Task objective. In the listing below, locate the line that contains "Write part 3" and the line that contains "red = plain('red_enamel', (.095, .005, .018, 1), .7)". Restate word for word those two lines and every line between them, and nothing else.

Given records.

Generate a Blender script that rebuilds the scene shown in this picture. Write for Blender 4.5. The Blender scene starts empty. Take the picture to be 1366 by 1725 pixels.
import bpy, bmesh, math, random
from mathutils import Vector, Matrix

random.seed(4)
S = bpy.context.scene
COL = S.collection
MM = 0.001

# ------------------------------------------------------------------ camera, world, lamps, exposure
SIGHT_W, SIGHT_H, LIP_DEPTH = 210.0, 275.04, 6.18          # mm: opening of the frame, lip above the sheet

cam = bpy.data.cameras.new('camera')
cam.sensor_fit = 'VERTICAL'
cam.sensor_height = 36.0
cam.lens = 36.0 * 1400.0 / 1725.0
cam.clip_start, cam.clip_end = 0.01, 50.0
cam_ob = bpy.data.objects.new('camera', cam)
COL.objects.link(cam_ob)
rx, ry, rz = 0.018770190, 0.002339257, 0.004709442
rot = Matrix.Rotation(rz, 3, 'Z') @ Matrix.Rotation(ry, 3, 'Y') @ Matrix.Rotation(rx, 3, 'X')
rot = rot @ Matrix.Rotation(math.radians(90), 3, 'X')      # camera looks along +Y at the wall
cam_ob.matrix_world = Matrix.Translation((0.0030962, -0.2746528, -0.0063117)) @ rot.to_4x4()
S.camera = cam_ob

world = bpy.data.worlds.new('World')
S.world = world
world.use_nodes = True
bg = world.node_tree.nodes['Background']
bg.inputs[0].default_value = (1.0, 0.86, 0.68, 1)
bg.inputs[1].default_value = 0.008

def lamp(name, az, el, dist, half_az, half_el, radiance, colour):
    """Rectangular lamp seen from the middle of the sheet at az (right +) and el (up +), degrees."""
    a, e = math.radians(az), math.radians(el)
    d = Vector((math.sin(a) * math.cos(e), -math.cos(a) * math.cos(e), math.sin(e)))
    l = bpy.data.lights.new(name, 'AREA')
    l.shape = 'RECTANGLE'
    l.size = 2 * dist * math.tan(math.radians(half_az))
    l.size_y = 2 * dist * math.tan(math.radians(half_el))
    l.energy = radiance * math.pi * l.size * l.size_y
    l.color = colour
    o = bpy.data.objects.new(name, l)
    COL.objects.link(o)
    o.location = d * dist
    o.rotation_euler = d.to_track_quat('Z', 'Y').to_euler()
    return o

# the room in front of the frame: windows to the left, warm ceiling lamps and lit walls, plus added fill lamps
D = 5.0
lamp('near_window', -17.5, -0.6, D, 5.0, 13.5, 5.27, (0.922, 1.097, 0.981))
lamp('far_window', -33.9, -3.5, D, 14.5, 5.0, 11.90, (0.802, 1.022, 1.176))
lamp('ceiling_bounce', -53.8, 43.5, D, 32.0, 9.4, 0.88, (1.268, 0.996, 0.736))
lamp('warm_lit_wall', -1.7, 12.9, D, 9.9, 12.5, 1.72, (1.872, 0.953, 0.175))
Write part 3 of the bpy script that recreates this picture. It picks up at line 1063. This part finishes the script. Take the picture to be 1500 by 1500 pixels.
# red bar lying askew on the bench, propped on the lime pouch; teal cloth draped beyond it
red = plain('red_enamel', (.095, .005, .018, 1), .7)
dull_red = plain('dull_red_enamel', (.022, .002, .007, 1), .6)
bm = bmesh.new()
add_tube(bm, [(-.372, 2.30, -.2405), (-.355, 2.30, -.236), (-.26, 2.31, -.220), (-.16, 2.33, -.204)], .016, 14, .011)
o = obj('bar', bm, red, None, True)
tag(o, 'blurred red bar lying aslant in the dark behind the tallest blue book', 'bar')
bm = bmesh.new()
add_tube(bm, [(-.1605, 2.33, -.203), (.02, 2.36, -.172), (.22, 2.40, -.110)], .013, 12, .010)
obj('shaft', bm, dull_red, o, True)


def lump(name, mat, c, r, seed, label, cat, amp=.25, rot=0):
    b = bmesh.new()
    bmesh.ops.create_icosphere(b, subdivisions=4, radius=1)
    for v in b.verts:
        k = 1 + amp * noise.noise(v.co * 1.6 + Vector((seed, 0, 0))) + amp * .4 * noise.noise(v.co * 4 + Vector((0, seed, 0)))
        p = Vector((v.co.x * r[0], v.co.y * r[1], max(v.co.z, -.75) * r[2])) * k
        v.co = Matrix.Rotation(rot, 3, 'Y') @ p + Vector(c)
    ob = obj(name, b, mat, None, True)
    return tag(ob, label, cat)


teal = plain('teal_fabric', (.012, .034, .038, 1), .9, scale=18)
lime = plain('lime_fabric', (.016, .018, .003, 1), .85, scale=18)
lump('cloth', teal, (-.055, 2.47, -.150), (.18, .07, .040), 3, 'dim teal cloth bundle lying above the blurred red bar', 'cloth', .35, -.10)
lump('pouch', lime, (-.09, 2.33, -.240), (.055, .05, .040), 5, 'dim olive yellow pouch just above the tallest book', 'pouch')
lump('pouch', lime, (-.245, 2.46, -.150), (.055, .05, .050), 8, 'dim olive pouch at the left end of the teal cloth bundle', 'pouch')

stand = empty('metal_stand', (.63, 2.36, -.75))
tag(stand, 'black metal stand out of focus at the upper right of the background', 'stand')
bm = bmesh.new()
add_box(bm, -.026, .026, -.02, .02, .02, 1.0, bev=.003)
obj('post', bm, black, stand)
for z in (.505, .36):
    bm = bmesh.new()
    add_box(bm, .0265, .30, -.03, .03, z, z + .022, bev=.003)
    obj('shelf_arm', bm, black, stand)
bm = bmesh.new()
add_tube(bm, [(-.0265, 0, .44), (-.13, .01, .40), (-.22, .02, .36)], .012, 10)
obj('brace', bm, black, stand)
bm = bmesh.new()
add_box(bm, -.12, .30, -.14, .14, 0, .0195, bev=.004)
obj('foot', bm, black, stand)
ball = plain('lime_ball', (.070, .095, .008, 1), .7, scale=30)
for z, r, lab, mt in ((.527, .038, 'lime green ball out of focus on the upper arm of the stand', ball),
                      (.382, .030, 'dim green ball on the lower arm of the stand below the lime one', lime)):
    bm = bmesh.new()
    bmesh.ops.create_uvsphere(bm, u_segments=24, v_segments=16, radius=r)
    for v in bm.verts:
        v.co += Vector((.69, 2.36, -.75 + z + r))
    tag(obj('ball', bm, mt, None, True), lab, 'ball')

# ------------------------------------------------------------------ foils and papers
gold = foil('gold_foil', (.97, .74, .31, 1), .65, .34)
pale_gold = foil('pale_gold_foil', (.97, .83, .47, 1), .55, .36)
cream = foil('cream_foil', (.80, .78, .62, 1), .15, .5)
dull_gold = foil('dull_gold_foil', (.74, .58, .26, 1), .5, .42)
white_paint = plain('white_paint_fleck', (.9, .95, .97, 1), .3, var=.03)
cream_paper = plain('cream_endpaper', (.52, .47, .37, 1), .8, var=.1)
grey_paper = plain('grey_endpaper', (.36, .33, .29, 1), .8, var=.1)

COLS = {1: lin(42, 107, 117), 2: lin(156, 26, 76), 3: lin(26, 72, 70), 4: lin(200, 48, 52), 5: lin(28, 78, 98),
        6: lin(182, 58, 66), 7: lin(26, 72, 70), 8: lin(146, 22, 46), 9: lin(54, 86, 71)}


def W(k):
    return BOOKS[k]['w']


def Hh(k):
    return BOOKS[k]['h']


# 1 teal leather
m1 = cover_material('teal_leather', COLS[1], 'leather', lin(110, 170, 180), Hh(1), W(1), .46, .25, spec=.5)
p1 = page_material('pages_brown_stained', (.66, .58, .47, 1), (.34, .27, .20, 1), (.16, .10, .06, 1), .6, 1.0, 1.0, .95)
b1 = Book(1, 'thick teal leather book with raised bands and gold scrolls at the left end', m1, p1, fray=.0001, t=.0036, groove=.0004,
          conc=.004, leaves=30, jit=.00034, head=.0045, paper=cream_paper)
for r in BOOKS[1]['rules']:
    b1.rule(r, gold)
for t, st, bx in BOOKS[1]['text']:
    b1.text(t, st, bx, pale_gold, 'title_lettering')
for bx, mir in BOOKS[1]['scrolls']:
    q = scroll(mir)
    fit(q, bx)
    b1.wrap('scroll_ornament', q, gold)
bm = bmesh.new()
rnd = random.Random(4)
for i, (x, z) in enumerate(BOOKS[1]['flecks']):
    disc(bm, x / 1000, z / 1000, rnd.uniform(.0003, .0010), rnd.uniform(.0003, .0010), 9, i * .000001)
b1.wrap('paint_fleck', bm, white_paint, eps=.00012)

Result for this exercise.
Write part 3 of the bpy script that recreates this picture. It picks up at line 1063. This part finishes the script. Take the picture to be 1500 by 1500 pixels.
# red bar lying askew on the bench, propped on the lime pouch; teal cloth draped beyond it
red = plain('red_enamel', (.095, .005, .018, 1), .7)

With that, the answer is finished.